**Set exercise:** Begin with the line holding "Write the bpy", end with the line holding "SP, CP = math.sin(PITCH), math.cos(PITCH)", and repeat every line in between exactly, without pictures.

++++

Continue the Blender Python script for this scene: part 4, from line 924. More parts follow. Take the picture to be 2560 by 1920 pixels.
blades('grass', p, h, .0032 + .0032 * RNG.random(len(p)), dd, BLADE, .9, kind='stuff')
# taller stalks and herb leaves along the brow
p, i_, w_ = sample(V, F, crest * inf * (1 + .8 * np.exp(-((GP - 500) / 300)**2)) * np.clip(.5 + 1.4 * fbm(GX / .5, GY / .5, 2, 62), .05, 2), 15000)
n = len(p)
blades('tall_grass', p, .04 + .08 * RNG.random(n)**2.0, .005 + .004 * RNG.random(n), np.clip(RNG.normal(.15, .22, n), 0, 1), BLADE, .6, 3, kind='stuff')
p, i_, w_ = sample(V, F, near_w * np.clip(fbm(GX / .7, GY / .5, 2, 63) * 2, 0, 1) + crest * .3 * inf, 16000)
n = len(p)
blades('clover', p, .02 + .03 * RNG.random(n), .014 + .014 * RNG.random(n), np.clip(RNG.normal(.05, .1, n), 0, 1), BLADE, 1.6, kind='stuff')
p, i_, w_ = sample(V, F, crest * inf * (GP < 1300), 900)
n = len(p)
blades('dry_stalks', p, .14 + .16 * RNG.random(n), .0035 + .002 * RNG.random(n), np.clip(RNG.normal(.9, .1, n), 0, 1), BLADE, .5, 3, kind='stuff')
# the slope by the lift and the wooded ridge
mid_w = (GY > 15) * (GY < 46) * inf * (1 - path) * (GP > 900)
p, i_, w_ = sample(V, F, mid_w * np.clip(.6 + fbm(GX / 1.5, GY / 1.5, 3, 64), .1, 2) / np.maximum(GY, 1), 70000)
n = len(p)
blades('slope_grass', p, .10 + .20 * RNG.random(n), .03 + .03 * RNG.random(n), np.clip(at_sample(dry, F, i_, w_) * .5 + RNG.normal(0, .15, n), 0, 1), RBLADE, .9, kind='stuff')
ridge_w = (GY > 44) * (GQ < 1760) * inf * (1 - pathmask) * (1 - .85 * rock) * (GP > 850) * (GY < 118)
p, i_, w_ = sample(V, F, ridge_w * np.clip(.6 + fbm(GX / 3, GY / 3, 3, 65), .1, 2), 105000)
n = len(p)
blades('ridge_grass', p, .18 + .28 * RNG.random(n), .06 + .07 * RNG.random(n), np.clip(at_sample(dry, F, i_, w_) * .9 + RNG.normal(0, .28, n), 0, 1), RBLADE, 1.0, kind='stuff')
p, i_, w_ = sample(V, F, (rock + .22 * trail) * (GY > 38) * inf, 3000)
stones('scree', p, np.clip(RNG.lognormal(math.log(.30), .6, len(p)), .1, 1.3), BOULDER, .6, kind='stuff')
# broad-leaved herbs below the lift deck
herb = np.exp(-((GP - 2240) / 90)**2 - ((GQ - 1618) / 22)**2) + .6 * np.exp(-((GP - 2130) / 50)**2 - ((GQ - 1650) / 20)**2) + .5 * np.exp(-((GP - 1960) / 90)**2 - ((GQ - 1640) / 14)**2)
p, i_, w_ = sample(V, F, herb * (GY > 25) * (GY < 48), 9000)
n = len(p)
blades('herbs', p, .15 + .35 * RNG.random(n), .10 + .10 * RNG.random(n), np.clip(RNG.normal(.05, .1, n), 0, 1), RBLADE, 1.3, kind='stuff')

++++

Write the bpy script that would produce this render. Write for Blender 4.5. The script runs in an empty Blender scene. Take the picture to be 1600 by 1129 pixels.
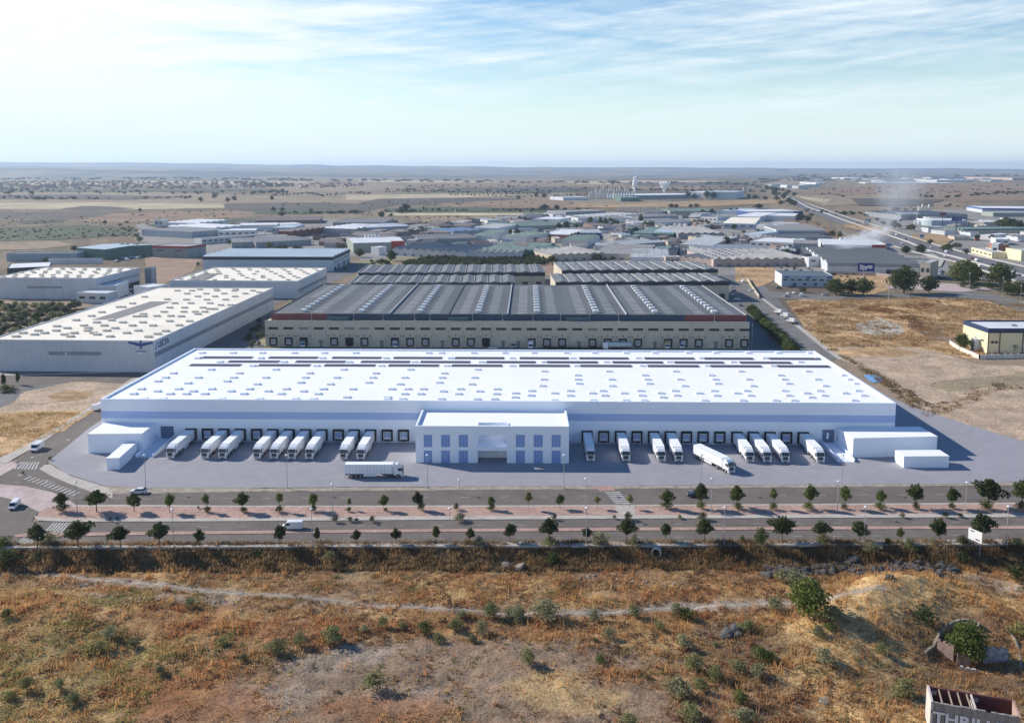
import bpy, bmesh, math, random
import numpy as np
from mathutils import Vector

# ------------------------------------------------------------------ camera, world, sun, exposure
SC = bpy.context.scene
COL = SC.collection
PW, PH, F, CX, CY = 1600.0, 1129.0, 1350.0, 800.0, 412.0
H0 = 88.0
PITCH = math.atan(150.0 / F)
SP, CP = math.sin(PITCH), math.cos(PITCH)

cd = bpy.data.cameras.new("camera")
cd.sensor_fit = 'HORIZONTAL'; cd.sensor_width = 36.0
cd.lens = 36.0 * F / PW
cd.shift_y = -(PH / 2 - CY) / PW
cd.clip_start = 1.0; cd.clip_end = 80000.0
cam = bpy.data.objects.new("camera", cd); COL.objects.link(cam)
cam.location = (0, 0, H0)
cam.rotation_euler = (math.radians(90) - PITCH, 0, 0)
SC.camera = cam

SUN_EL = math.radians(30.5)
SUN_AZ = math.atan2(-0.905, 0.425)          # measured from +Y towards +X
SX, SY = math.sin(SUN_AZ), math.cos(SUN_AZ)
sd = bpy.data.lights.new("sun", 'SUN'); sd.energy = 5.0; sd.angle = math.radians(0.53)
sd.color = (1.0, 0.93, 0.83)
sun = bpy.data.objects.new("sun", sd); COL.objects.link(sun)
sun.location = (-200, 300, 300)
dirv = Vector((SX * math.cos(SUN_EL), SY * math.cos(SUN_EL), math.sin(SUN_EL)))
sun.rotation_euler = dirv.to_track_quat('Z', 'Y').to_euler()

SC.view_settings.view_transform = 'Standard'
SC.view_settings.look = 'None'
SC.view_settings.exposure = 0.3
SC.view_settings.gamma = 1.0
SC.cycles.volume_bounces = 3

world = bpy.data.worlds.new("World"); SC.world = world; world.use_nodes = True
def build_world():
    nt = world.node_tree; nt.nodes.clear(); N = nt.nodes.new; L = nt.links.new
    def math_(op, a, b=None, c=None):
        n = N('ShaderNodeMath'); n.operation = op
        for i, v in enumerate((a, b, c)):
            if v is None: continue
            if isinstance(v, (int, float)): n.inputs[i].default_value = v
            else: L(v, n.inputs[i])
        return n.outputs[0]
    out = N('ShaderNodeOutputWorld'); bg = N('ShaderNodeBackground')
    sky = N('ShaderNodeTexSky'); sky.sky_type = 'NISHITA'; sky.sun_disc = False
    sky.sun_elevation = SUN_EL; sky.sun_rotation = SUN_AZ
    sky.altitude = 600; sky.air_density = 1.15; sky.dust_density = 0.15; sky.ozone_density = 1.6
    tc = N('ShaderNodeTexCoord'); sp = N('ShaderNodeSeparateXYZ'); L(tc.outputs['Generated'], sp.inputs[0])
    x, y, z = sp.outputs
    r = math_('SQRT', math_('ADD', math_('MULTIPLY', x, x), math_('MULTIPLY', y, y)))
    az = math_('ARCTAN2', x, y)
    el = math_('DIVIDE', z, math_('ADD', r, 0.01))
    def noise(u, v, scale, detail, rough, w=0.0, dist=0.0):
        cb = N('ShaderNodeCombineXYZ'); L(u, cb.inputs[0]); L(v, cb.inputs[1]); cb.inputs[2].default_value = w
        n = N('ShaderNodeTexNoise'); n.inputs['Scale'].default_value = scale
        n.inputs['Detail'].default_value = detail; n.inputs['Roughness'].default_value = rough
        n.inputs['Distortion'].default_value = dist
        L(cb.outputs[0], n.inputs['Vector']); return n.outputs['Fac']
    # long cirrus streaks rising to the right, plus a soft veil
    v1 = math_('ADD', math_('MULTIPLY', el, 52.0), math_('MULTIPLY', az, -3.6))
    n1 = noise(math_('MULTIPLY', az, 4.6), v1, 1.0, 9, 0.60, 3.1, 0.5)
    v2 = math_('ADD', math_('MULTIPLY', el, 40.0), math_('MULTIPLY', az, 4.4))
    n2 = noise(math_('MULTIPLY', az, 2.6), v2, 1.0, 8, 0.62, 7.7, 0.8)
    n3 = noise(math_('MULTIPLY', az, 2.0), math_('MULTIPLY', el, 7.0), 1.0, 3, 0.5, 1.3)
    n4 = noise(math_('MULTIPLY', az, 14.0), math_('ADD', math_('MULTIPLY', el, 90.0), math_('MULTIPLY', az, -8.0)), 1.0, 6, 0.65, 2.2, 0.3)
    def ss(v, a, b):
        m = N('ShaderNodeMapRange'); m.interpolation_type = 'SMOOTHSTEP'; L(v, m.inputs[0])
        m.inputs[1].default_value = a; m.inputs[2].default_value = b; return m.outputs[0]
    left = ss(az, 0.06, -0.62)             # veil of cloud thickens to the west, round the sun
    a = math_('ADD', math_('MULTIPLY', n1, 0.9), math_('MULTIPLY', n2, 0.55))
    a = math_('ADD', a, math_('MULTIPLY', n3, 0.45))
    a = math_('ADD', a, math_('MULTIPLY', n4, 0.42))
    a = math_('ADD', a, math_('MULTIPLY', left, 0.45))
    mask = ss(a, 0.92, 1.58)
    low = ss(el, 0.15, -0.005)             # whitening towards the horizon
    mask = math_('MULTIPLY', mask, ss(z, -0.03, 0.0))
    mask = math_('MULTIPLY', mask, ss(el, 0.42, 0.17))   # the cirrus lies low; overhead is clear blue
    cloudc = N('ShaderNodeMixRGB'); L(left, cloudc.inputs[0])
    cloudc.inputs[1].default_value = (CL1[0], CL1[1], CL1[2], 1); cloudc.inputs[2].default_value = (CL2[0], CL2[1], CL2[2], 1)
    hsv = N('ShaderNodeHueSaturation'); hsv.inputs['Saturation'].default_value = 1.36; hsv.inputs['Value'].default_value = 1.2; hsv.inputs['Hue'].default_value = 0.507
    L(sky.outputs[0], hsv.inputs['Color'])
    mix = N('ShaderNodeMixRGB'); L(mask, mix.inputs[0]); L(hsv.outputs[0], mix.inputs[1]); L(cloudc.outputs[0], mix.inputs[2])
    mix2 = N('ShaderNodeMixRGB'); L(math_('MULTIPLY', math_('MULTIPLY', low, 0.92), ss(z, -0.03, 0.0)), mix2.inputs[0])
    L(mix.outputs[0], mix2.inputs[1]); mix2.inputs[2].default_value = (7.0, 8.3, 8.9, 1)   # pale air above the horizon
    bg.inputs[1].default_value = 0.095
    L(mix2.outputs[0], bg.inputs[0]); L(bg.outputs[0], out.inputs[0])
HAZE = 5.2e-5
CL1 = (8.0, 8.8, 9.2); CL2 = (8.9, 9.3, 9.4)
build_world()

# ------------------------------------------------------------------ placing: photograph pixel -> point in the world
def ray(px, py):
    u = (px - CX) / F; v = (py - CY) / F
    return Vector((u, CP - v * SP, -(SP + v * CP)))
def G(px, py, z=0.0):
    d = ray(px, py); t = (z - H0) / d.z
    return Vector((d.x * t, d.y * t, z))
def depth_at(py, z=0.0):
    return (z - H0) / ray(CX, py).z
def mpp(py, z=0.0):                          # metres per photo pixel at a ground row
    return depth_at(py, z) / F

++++

**Answer to the task:**
Write the bpy script that would produce this render. Write for Blender 4.5. The script runs in an empty Blender scene. Take the picture to be 1600 by 1129 pixels.
import bpy, bmesh, math, random
import numpy as np
from mathutils import Vector

# ------------------------------------------------------------------ camera, world, sun, exposure
SC = bpy.context.scene
COL = SC.collection
PW, PH, F, CX, CY = 1600.0, 1129.0, 1350.0, 800.0, 412.0
H0 = 88.0
PITCH = math.atan(150.0 / F)
SP, CP = math.sin(PITCH), math.cos(PITCH)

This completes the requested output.